I saw an example of a sequence of measures for which no subsequence can have a weak limit, but don't think it is correct.
Let $(\delta_{x_n})_{n\in\mathbb{N}} $ be a sequence of Dirac measures and let $ (x_n)_{n\in\mathbb{N}}\rightarrow \infty$
Note that it was not further specified what the probability space of the dirac measures really is, so lets assume $ (\overline{\mathbb{R}}, \mathcal{B}(\overline{\mathbb{R}}) )$ which is the extended Borelspace. Let $f$ be a real bounded continuous function, then
$$\lim_{n\to\infty} \int_{\overline{\mathbb{R}}}f\,\mathrm{d}\delta_{x_n}=\lim_{n\to\infty}f(x_n)=f(\infty)= \int_{\overline{\mathbb{R}}}f\,\mathrm{d}\delta_{\infty}$$
i.e. it converges weakly. What is the problem, why should it not work?
Best Answer
The underlying space is intended to be $\mathbb R$, not its compactification. Thus, bounded and continuous functions may fail to have a limit at infinity.
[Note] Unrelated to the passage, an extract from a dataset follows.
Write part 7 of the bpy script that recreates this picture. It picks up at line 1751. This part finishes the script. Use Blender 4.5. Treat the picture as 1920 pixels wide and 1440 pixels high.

For example, assuming that $x_n=(n+\tfrac12)\pi$ (thank you Nate), consider the bounded and continuous function $$ f(x)=\sin(x).$$ If the sequence $\delta_{x_n}$ had a limit, say $\mu$, then it should be possible to integrate all bounded and continuous functions against it; however, $$ \int f(x)\, d\mu=\lim_{n\to \infty} f(x_n). $$ Now, this last limit does not exists for any subsequence of $x_n$. Thus $\mu$ is not well-defined.